-- Stated task --
Omit the pictures and output every entry below exactly as written.

-- Data lines --
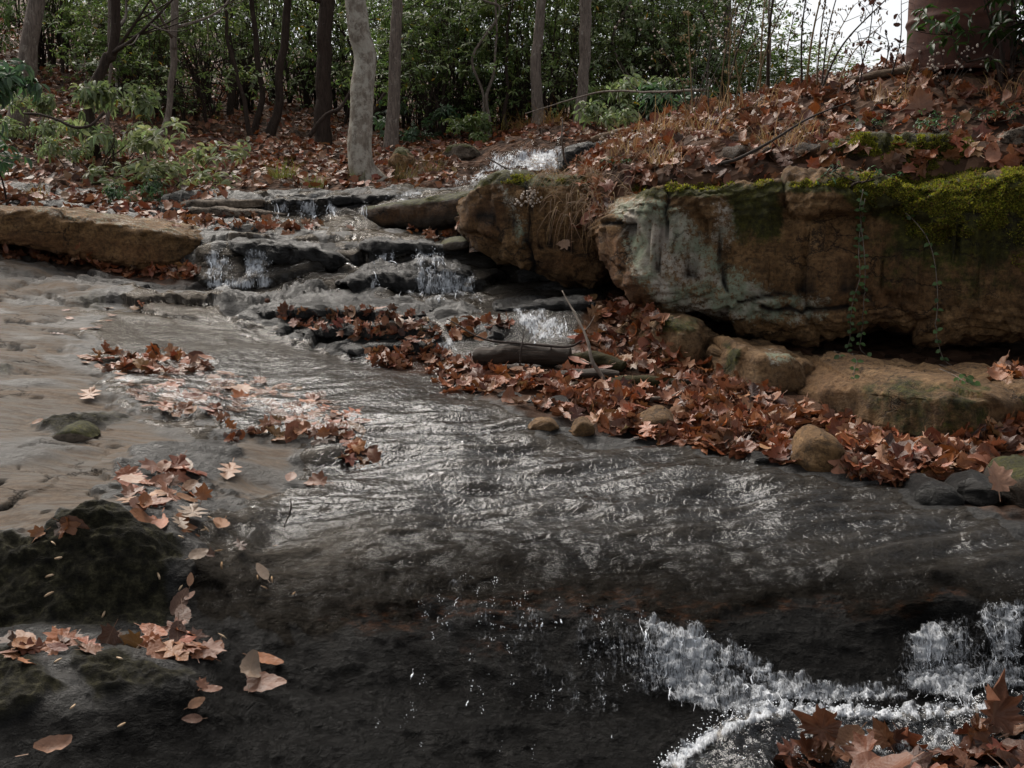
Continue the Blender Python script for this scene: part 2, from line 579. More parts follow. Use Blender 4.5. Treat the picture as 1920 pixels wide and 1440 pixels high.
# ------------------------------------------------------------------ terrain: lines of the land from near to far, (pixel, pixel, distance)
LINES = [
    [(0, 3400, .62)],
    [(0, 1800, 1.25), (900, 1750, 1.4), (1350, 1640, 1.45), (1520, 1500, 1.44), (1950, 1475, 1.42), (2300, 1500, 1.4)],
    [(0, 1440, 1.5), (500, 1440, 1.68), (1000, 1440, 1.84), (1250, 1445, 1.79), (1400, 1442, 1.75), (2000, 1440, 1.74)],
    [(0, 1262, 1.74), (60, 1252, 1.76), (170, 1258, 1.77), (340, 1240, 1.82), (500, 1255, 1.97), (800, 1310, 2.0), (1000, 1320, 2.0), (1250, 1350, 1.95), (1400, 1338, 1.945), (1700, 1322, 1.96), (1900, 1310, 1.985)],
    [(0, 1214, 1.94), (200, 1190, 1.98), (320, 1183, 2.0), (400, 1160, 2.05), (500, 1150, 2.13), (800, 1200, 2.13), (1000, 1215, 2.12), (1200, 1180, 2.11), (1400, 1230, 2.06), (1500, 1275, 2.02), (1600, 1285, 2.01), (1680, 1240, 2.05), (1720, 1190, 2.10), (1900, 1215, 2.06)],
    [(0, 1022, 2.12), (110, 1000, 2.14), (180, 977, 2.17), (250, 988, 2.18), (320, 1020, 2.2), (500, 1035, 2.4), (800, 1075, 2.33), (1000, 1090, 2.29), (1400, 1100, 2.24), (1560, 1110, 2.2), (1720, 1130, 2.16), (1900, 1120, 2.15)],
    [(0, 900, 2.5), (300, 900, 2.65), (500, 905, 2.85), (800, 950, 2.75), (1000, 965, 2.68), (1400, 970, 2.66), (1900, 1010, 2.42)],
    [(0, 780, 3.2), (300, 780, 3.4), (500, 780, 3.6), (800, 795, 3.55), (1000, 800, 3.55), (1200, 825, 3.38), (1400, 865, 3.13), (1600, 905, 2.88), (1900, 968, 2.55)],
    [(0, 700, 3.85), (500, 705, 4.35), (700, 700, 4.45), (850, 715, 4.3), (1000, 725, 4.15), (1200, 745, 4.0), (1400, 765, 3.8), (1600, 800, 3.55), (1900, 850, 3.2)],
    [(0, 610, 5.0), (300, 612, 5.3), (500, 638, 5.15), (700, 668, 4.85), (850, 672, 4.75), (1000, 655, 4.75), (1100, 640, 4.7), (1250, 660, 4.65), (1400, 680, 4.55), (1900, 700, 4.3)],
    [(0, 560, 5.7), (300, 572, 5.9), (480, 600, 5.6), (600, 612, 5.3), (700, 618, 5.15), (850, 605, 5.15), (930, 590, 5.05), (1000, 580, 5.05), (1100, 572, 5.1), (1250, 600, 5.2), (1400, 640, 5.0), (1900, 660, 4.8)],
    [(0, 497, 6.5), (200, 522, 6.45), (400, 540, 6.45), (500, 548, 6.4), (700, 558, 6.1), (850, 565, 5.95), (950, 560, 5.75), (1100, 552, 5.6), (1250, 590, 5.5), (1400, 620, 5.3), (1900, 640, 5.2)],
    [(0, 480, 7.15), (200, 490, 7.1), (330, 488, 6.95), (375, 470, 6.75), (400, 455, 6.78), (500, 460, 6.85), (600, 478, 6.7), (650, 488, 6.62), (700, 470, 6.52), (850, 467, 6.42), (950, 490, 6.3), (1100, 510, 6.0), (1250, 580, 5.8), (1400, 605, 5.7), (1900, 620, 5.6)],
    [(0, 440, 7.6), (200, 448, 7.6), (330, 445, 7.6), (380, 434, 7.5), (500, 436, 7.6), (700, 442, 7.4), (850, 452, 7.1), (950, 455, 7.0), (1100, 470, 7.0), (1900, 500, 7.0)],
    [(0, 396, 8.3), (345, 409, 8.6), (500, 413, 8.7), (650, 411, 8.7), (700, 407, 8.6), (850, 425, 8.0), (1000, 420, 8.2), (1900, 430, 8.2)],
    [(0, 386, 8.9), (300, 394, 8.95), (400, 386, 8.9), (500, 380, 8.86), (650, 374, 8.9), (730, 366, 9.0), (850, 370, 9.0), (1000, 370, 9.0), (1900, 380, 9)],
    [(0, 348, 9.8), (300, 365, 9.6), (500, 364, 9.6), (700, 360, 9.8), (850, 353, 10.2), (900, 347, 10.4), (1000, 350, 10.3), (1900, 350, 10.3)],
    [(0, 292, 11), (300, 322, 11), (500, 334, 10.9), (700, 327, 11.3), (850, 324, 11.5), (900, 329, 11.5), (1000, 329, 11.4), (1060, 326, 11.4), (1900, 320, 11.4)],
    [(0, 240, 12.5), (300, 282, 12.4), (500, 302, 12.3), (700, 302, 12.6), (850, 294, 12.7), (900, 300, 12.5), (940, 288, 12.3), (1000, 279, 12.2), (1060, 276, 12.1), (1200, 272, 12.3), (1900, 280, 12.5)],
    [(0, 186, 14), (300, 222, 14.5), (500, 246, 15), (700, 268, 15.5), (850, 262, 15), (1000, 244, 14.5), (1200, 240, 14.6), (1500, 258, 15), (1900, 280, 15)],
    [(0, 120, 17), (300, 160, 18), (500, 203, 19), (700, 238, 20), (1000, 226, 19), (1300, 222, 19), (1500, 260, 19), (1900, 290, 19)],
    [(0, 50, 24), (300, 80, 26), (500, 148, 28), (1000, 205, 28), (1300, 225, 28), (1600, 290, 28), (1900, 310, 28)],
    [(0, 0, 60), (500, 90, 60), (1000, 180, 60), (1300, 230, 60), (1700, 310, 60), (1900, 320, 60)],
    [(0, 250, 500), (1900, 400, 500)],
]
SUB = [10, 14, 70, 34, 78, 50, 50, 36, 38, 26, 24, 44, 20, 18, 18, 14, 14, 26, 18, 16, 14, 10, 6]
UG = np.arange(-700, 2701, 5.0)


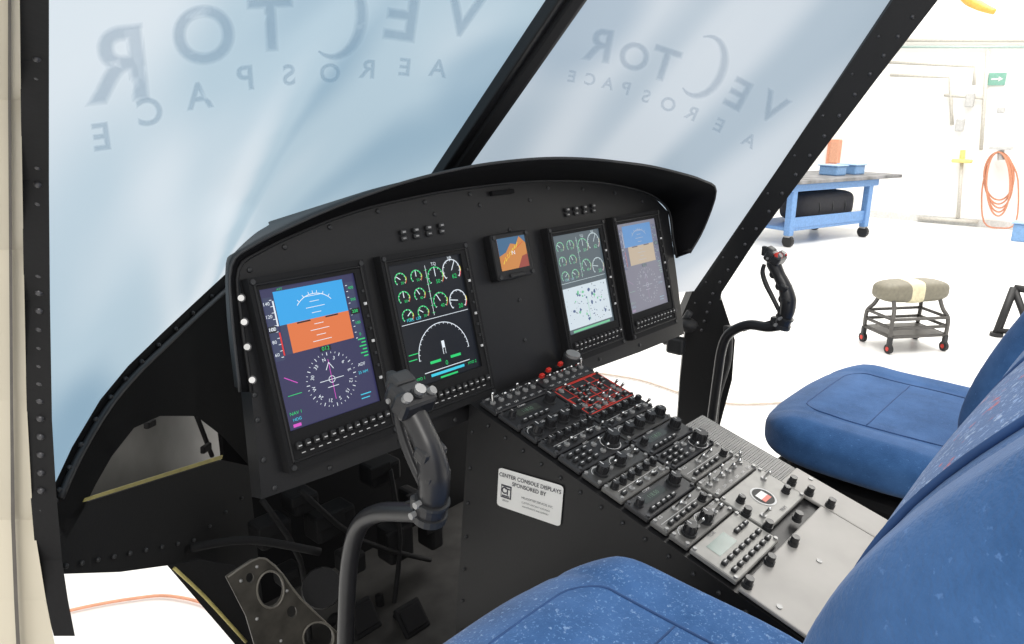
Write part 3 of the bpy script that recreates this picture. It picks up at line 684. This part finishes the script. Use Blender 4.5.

-- Solution to the exercise --
Continue the Blender Python script for this scene: part 2, from line 579. More parts follow. Use Blender 4.5. Treat the picture as 1920 pixels wide and 1440 pixels high.
# ------------------------------------------------------------------ terrain: lines of the land from near to far, (pixel, pixel, distance)
LINES = [
    [(0, 3400, .62)],
    [(0, 1800, 1.25), (900, 1750, 1.4), (1350, 1640, 1.45), (1520, 1500, 1.44), (1950, 1475, 1.42), (2300, 1500, 1.4)],
    [(0, 1440, 1.5), (500, 1440, 1.68), (1000, 1440, 1.84), (1250, 1445, 1.79), (1400, 1442, 1.75), (2000, 1440, 1.74)],
    [(0, 1262, 1.74), (60, 1252, 1.76), (170, 1258, 1.77), (340, 1240, 1.82), (500, 1255, 1.97), (800, 1310, 2.0), (1000, 1320, 2.0), (1250, 1350, 1.95), (1400, 1338, 1.945), (1700, 1322, 1.96), (1900, 1310, 1.985)],
    [(0, 1214, 1.94), (200, 1190, 1.98), (320, 1183, 2.0), (400, 1160, 2.05), (500, 1150, 2.13), (800, 1200, 2.13), (1000, 1215, 2.12), (1200, 1180, 2.11), (1400, 1230, 2.06), (1500, 1275, 2.02), (1600, 1285, 2.01), (1680, 1240, 2.05), (1720, 1190, 2.10), (1900, 1215, 2.06)],
    [(0, 1022, 2.12), (110, 1000, 2.14), (180, 977, 2.17), (250, 988, 2.18), (320, 1020, 2.2), (500, 1035, 2.4), (800, 1075, 2.33), (1000, 1090, 2.29), (1400, 1100, 2.24), (1560, 1110, 2.2), (1720, 1130, 2.16), (1900, 1120, 2.15)],
    [(0, 900, 2.5), (300, 900, 2.65), (500, 905, 2.85), (800, 950, 2.75), (1000, 965, 2.68), (1400, 970, 2.66), (1900, 1010, 2.42)],
    [(0, 780, 3.2), (300, 780, 3.4), (500, 780, 3.6), (800, 795, 3.55), (1000, 800, 3.55), (1200, 825, 3.38), (1400, 865, 3.13), (1600, 905, 2.88), (1900, 968, 2.55)],
    [(0, 700, 3.85), (500, 705, 4.35), (700, 700, 4.45), (850, 715, 4.3), (1000, 725, 4.15), (1200, 745, 4.0), (1400, 765, 3.8), (1600, 800, 3.55), (1900, 850, 3.2)],
    [(0, 610, 5.0), (300, 612, 5.3), (500, 638, 5.15), (700, 668, 4.85), (850, 672, 4.75), (1000, 655, 4.75), (1100, 640, 4.7), (1250, 660, 4.65), (1400, 680, 4.55), (1900, 700, 4.3)],
    [(0, 560, 5.7), (300, 572, 5.9), (480, 600, 5.6), (600, 612, 5.3), (700, 618, 5.15), (850, 605, 5.15), (930, 590, 5.05), (1000, 580, 5.05), (1100, 572, 5.1), (1250, 600, 5.2), (1400, 640, 5.0), (1900, 660, 4.8)],
    [(0, 497, 6.5), (200, 522, 6.45), (400, 540, 6.45), (500, 548, 6.4), (700, 558, 6.1), (850, 565, 5.95), (950, 560, 5.75), (1100, 552, 5.6), (1250, 590, 5.5), (1400, 620, 5.3), (1900, 640, 5.2)],
    [(0, 480, 7.15), (200, 490, 7.1), (330, 488, 6.95), (375, 470, 6.75), (400, 455, 6.78), (500, 460, 6.85), (600, 478, 6.7), (650, 488, 6.62), (700, 470, 6.52), (850, 467, 6.42), (950, 490, 6.3), (1100, 510, 6.0), (1250, 580, 5.8), (1400, 605, 5.7), (1900, 620, 5.6)],
    [(0, 440, 7.6), (200, 448, 7.6), (330, 445, 7.6), (380, 434, 7.5), (500, 436, 7.6), (700, 442, 7.4), (850, 452, 7.1), (950, 455, 7.0), (1100, 470, 7.0), (1900, 500, 7.0)],
    [(0, 396, 8.3), (345, 409, 8.6), (500, 413, 8.7), (650, 411, 8.7), (700, 407, 8.6), (850, 425, 8.0), (1000, 420, 8.2), (1900, 430, 8.2)],
    [(0, 386, 8.9), (300, 394, 8.95), (400, 386, 8.9), (500, 380, 8.86), (650, 374, 8.9), (730, 366, 9.0), (850, 370, 9.0), (1000, 370, 9.0), (1900, 380, 9)],
    [(0, 348, 9.8), (300, 365, 9.6), (500, 364, 9.6), (700, 360, 9.8), (850, 353, 10.2), (900, 347, 10.4), (1000, 350, 10.3), (1900, 350, 10.3)],
    [(0, 292, 11), (300, 322, 11), (500, 334, 10.9), (700, 327, 11.3), (850, 324, 11.5), (900, 329, 11.5), (1000, 329, 11.4), (1060, 326, 11.4), (1900, 320, 11.4)],
    [(0, 240, 12.5), (300, 282, 12.4), (500, 302, 12.3), (700, 302, 12.6), (850, 294, 12.7), (900, 300, 12.5), (940, 288, 12.3), (1000, 279, 12.2), (1060, 276, 12.1), (1200, 272, 12.3), (1900, 280, 12.5)],
    [(0, 186, 14), (300, 222, 14.5), (500, 246, 15), (700, 268, 15.5), (850, 262, 15), (1000, 244, 14.5), (1200, 240, 14.6), (1500, 258, 15), (1900, 280, 15)],
    [(0, 120, 17), (300, 160, 18), (500, 203, 19), (700, 238, 20), (1000, 226, 19), (1300, 222, 19), (1500, 260, 19), (1900, 290, 19)],
    [(0, 50, 24), (300, 80, 26), (500, 148, 28), (1000, 205, 28), (1300, 225, 28), (1600, 290, 28), (1900, 310, 28)],
    [(0, 0, 60), (500, 90, 60), (1000, 180, 60), (1300, 230, 60), (1700, 310, 60), (1900, 320, 60)],
    [(0, 250, 500), (1900, 400, 500)],
]
SUB = [10, 14, 70, 34, 78, 50, 50, 36, 38, 26, 24, 44, 20, 18, 18, 14, 14, 26, 18, 16, 14, 10, 6]
UG = np.arange(-700, 2701, 5.0)


Write part 3 of the bpy script that recreates this picture. It picks up at line 684. This part finishes the script. Use Blender 4.5.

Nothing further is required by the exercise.